Поэтому он ведет работу по оживлению противоречий, потенциальная жизнеспособность которых основана на принципиальном равенстве всех контекстов. Поскольку из них вынуты сущности, они превращаются в резервуары онтологического вакуума и в силу его изотропности могут размножаться почкованием, давая потомство из произвольной точки. Среди вариантов умножения таких контекстов удивительным образом находится место для реальных эзотерических методов. Прежде всего двух — сакральной этимологии и принципа обратной аналогии. Сакральная этимология осуществляет репатриацию некоторых современных слов, чей смысл был затерт цивилизацией, на исконную территорию. Пелевин делает то же самое на уровне знаков. Можно называть это выдумыванием или эффектной профанацией, но механизм остается похожим. Ключевые слова и даже буквы своих книг Пелевин стремится распаивать на составляющие, принадлежащие самым отдаленным контекстам. Про букву “П” в “Generation “П”” можно написать не меньше, чем про самого Татарского. То же относится к вариантам прочтения заголовка “Empire V”. Когда раскрывается происхождение слова “баблос”, мгновенно наводятся связи между тем, что иначе едва ли можно было бы свести в единый план рассмотрения. Между Вавилоном и русским жаргоном, деньгами и кровью, жизненной силой человека и священным напитком вампиров. Второй эзотерический метод — принцип обратной аналогии — упомянут в этом же романе: “Сакральную символику часто следует понимать с точностью до наоборот. Верх — это низ. Пустота — это наполненность”. Высказанное устами очередного наставника очередному Тупому это замечание приобретает, конечно, профаническое содержание, однако позволяет узаконить неопределенность постмодернистского высказывания. Это неопределенность во всех смыслах сразу — хронологическом и этическом, в смыслах искренности и серьезности. Даже в фактическом, ведь сама иерархия власти (что может быть очевидней?) становится непрозрачной. Еще задолго до последних злободневных романов Пелевина подобную неопределенность как “игру на грани стеба” было предложено считать определением литературного постмодернизма .
Пелевин и постмодернизм
Видимо, с этим определением стоит согласиться, поскольку только в такой игре Пелевин по-настоящему последователен. Буддийские притчи в его книгах могут быть удачным экспонатом истины, но они могут быть мгновенно осмеяны. Поэтому не Пелевин привязан к буддизму, а буддизм к Пелевину — в качестве детали конструктора. Пелевин собирает конструктор из знаков — и здесь он неизменен. В этом смысле показательна его раскованность в том, что можно было бы назвать самохарактеристикой его творчества. Например, в “Empire V” он пишет: “Развитой постмодернизм — это такой этап в эволюции постмодерна, когда он перестает опираться на предшествующие культурные формации и развивается исключительно на своей собственной основе”. Что это, как не признание самоповторов? Или диалог в “П5”:
“ — Непонятно, почему у них мат через многоточия, если они бунтуют.

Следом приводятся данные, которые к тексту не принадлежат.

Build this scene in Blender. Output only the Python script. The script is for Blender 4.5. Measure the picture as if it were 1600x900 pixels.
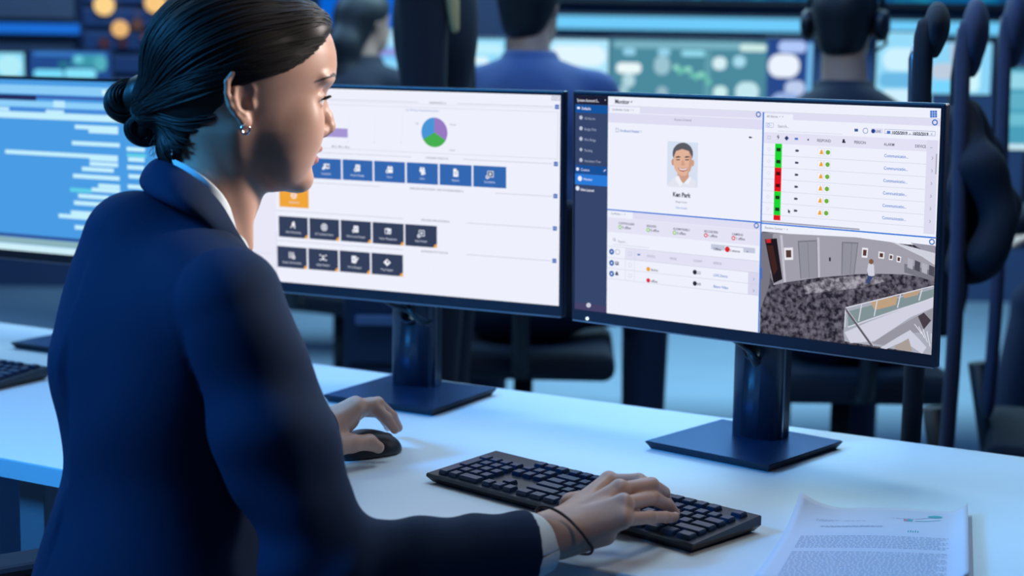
import bpy, bmesh, math, random
import numpy as np
from mathutils import Vector, Matrix

for o in list(bpy.data.objects):
    bpy.data.objects.remove(o)
scene = bpy.context.scene
COL = scene.collection
random.seed(7)
rng = np.random.default_rng(7)

# ------------------------------------------------------------------ camera
CAM = np.array([0.0, 0.0, 1.32])
FPX, PITCH, ROLL = 2633.35, 0.141769, 0.01613      # focal length in pixels of a 1600 wide frame
_x = np.array([1.0, 0, 0]); _u = np.array([0, math.sin(PITCH), math.cos(PITCH)])
CF = np.array([0, math.cos(PITCH), -math.sin(PITCH)])
CX = math.cos(ROLL) * _x + math.sin(ROLL) * _u
CU = -math.sin(ROLL) * _x + math.cos(ROLL) * _u
cd = bpy.data.cameras.new('camera'); cam = bpy.data.objects.new('camera', cd); COL.objects.link(cam)
cd.sensor_width = 36.0; cd.lens = FPX / 1600 * 36
cam.matrix_world = Matrix(((CX[0], CU[0], -CF[0], CAM[0]), (CX[1], CU[1], -CF[1], CAM[1]), (CX[2], CU[2], -CF[2], CAM[2]), (0, 0, 0, 1)))
cd.clip_start = 0.05; cd.clip_end = 100
cd.dof.use_dof = True; cd.dof.focus_distance = 2.2; cd.dof.aperture_fstop = 3.7
scene.camera = cam
vs = scene.view_settings
scene.display_settings.display_device = 'sRGB'
vs.view_transform = 'Standard'; vs.look = 'None'; vs.gamma = 1.0; vs.use_curve_mapping = False
vs.exposure = 0.0

# ------------------------------------------------------------------ world and lamps
w = bpy.data.worlds.new('world'); scene.world = w; w.use_nodes = True
bg = w.node_tree.nodes['Background']; bg.inputs[0].default_value = (0.05, 0.12, 0.30, 1); bg.inputs[1].default_value = 0.10

def area(name, loc, aim, size, power, color, size_y=None, spread=math.pi):
    l = bpy.data.lights.new(name, 'AREA'); l.energy = power; l.color = color; l.size = size
    l.spread = spread
    if size_y:
        l.shape = 'RECTANGLE'; l.size_y = size_y
    o = bpy.data.objects.new(name, l); COL.objects.link(o); o.location = loc
    d = Vector(aim) - Vector(loc)
    o.rotation_euler = d.to_track_quat('-Z', 'Y').to_euler()
    return o
LIGHTS = [
    ('ceiling_or_fill_light', (0.65, 2.75, 2.85), (0.45, 2.1, 0.73), 0.9, 16, (0.70, 0.90, 1.0), 0.5, 180),
    ('ceiling_or_fill_light', (-1.3, 3.6, 2.85), (-0.9, 2.9, 0.73), 0.9, 13, (0.56, 0.84, 1.0), 0.5, 180),
    ('added_rim_light', (-2.4, 1.30, 2.5), (-0.55, 2.0, 1.16), 0.6, 14, (0.045, 0.38, 1.0), 0.6, 62),  # added blue lamp aimed at the seated woman's back, not at a wall
    ('ceiling_or_fill_light', (0.9, 6.4, 2.9), (0.9, 6.4, 0), 3.2, 190, (0.46, 0.80, 1.0), 2.4, 180),
    ('ceiling_or_fill_light', (-2.0, 6.2, 2.9), (-2.0, 6.2, 0), 2.0, 70, (0.30, 0.60, 1.0), 1.6, 180),
    ('ceiling_or_fill_light', (0.4, 3.7, 2.9), (0.4, 4.4, 0.8), 2.2, 30, (0.14, 0.40, 1.0), 0.6, 180),  # added blue fill over the seated men
    ('ceiling_or_fill_light', (-0.4, 0.2, 2.9), (-0.2, 1.9, 0.9), 1.6, 3, (0.34, 0.58, 1.0), 0.8, 180),  # added weak blue fill from behind the camera
]
for nm, loc, aim, sx, pw, c, sy, sd in LIGHTS:
    area(nm, loc, aim, sx, pw, c, sy, math.radians(sd))
def spot(name, loc, aim, power, color, angle, blend, radius):
    l = bpy.data.lights.new(name, 'SPOT'); l.energy = power; l.color = color; l.spot_size = math.radians(angle); l.spot_blend = blend; l.shadow_soft_size = radius
    o = bpy.data.objects.new(name, l); COL.objects.link(o); o.location = loc
    o.rotation_euler = (Vector(aim) - Vector(loc)).to_track_quat('-Z', 'Y').to_euler()
spot('added_spot', (1.85, 2.45, 2.05), (-0.24, 1.97, 1.24), 760, (1.0, 0.90, 0.84), 15, 0.8, 0.35)      # added key light towards her face, helping out the weak screen light
spot('added_spot', (0.9, 1.2, 2.7), (0.10, 1.98, 0.78), 26, (1.0, 0.82, 0.68), 22, 0.9, 0.15)           # added warm light towards the hands on the keyboard
# ------------------------------------------------------------------ helpers
def unit(v):
    v = np.asarray(v, float); return v / np.linalg.norm(v)
def at(px, py, d):
    """world point seen at that place of the photograph, d metres in front of the camera"""
    return CAM + CF * d + CX * ((px - 800) / FPX * d) - CU * ((py - 450) / FPX * d)
def onz(px, py, z):
    v = CF + CX * ((px - 800) / FPX) - CU * ((py - 450) / FPX)
    return CAM + v * ((z - CAM[2]) / v[2])
def lin(c):
    return tuple((x / 12.92 if x <= 0.04045 else ((x + 0.055) / 1.055) ** 2.4) for x in c)
def rgb(r, g, b):
    return lin((r / 255, g / 255, b / 255)) + (1.0,)

def tag(o, label=None, cat=None, group=None, kind=None):
    if label: o['label'] = label
    if cat: o['category'] = cat
    if group: o['group'] = group
    if kind: o['kind'] = kind
    return o
def empty(name, loc, rz=0.0, label=None, cat=None, group=None):
    o = bpy.data.objects.new(name, None); COL.objects.link(o)
    o.location = loc; o.rotation_euler = (0, 0, rz); o.empty_display_size = 0.05
    return tag(o, label, cat, group)
def link(name, me, mats, parent=None, label=None):
    o = bpy.data.objects.new(name, me); COL.objects.link(o)
    for m in (mats if isinstance(mats, (list, tuple)) else [mats]):
        if m is not None: me.materials.append(m)
    if parent is not None: o.parent = parent
    if label: o['label'] = label
    return o
def smooth(me, on=True):
    me.polygons.foreach_set('use_smooth', [on] * len(me.polygons)); me.update()
def npmesh(name, V, Fc, sm=True):
    me = bpy.data.meshes.new(name)
    me.from_pydata([tuple(v) for v in np.asarray(V, float)], [], [tuple(int(i) for i in f) for f in Fc])
    if sm: smooth(me)
    return me
def local(parent, pts):
    """world points to the parent's own space"""
    bpy.context.view_layer.update()
    M = np.array(parent.matrix_world.inverted())
    p = np.asarray(pts, float)
    return p @ M[:3, :3].T + M[:3, 3]
def localize(o, parent):
    """mesh given in world coordinates, put under a parent at its place"""
    bpy.context.view_layer.update()
    o.data.transform(parent.matrix_world.inverted()); o.parent = parent
    return o

class MB:
    """collects boxes, tubes, lathes and polygons; build() links them as one mesh object"""
    def __init__(s): s.bm = bmesh.new(); s.mi = 0
    def _set(s, faces, smo=False):
        for f in faces: f.material_index = s.mi; f.smooth = smo
    def box(s, c, size, M=None, bev=0.0, seg=2):
        r = bmesh.ops.create_cube(s.bm, size=1.0); vs_ = r['verts']
        for v in vs_: v.co = Vector((v.co.x * size[0], v.co.y * size[1], v.co.z * size[2]))
        fs = list({f for v in vs_ for f in v.link_faces})
        if bev > 0:
            es = list({e for v in vs_ for e in v.link_edges})
            q = bmesh.ops.bevel(s.bm, geom=es, offset=bev, segments=seg, affect='EDGES', profile=0.5)
            vs_ = list({v for f in q['faces'] for v in f.verts} | {v for v in vs_ if v.is_valid})
            fs = list({f for v in vs_ for f in v.link_faces})
        T = Matrix.Translation(Vector(c))
        if M is not None: T = T @ M.to_4x4()
        for v in vs_: v.co = T @ v.co
        s._set(fs, False); return vs_
    def poly(s, pts, flip=False):
        vv = [s.bm.verts.new(tuple(p)) for p in pts]
        if flip: vv.reverse()
        f = s.bm.faces.new(vv); s._set([f]); return f
    def prism(s, pts, z0, z1, bev=0.0):
        """outline in x, y extruded from z0 to z1"""
        n = len(pts)
        a = [s.bm.verts.new((p[0], p[1], z0)) for p in pts]; b = [s.bm.verts.new((p[0], p[1], z1)) for p in pts]
        fs = [s.bm.faces.new(list(reversed(a))), s.bm.faces.new(b)]
        for i in range(n):
            fs.append(s.bm.faces.new((a[i], a[(i + 1) % n], b[(i + 1) % n], b[i])))
        if bev > 0:
            es = list(fs[1].edges)
            q = bmesh.ops.bevel(s.bm, geom=es, offset=bev, segments=2, affect='EDGES', profile=0.5)
            fs = [f for f in fs if f.is_valid] + list(q['faces'])
        s._set(fs); return a + b
    def tube(s, pts, r, n=10, caps=True, smo=True):
        pts = [Vector(p) for p in pts]; rs = r if isinstance(r, (list, tuple)) else [r] * len(pts)
        rings = []; up = None
        for i, p in enumerate(pts):
            t = (pts[min(i + 1, len(pts) - 1)] - pts[max(i - 1, 0)]).normalized()
            if up is None:
                up = Vector((0, 0, 1)) if abs(t.z) < 0.9 else Vector((1, 0, 0))
            a = t.cross(up).normalized(); b = a.cross(t).normalized(); up = b
            rings.append([s.bm.verts.new(p + (a * math.cos(k * 2 * math.pi / n) + b * math.sin(k * 2 * math.pi / n)) * rs[i]) for k in range(n)])
        fs = []
        for A, B in zip(rings, rings[1:]):
            for k in range(n): fs.append(s.bm.faces.new((A[k], A[(k + 1) % n], B[(k + 1) % n], B[k])))
        s._set(fs, smo)
        if caps:
            s._set([s.bm.faces.new(list(reversed(rings[0]))), s.bm.faces.new(rings[-1])], False)
    def lathe(s, prof, c=(0, 0, 0), n=32, smo=True, M=None):
        rings = []
        T = Matrix.Translation(Vector(c)) @ (M.to_4x4() if M is not None else Matrix())
        for r, z in prof:
            rings.append([s.bm.verts.new(T @ Vector((max(r, 1e-5) * math.cos(k * 2 * math.pi / n), max(r, 1e-5) * math.sin(k * 2 * math.pi / n), z))) for k in range(n)])
        fs = []
        for A, B in zip(rings, rings[1:]):
            for k in range(n): fs.append(s.bm.faces.new((A[k], A[(k + 1) % n], B[(k + 1) % n], B[k])))
        s._set(fs, smo)
        s._set([s.bm.faces.new(list(reversed(rings[0]))), s.bm.faces.new(rings[-1])], False)
    def build(s, name, mats, parent=None, label=None, recalc=True):
        if recalc: bmesh.ops.recalc_face_normals(s.bm, faces=s.bm.faces)
        me = bpy.data.meshes.new(name); s.bm.to_mesh(me); s.bm.free()
        return link(name, me, mats, parent, label)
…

— А чтоб аудитория шире была”.
Что это, как не признание над собой законов рынка и того, что писатель “угождает праздным умам” ? Пелевин уже давно лично участвует в постмодернистской игре, и будет неудивительно, если он однажды напишет о себе в третьем лице. Безусловно, он не вполне равнодушен к оценке мира негативным постмодернистским мировоззрением. Как и все, кто не хотел бы насовсем оказаться за бортом традиции, он не готов считать прежнее искусство устаревшим или чему-то проигранным. Однако избыточный акцент на знаках современности не позволяет ему заявить об этом прямо. Результатом становится отсутствие защищенного от иронии измерения, где он смог бы четко высказаться о своем отношении, скажем, к ведущим фигурам того же постмодернизма. Чтобы обращаться с их наследием, ему приходится претворять в жизнь ими же сформулированные идеи — причем без каких-либо уважительных ссылок. Некогда Кафка стал ярлыком на опыте абсурда, и это не требовало какого-то понимания Кафки (например, есть роман Х. Мураками “Кафка на пляже”, в “Дневнике Бриджит Джонс” Х. Филдинг фигурирует книга “Мопед Кафки” и т.п.). В искусстве изворачиваться и подытоживать за других теперь сам Пелевин рвется на первое место. Найденное другими он экспроприирует иронией. К примеру, делает из Бодрийяра и Деррида постмодернистские фетиши (см. “Макендонскую критику французской мысли”). В “Священной книге” он говорит о том, что в мире “шесть миллиардов Мюнхгаузенов крест-накрест держат за яйца друг друга”. Вопрос в том, нашел ли сам писатель такую точку, чтобы утверждать, будто он смотрит на них со стороны?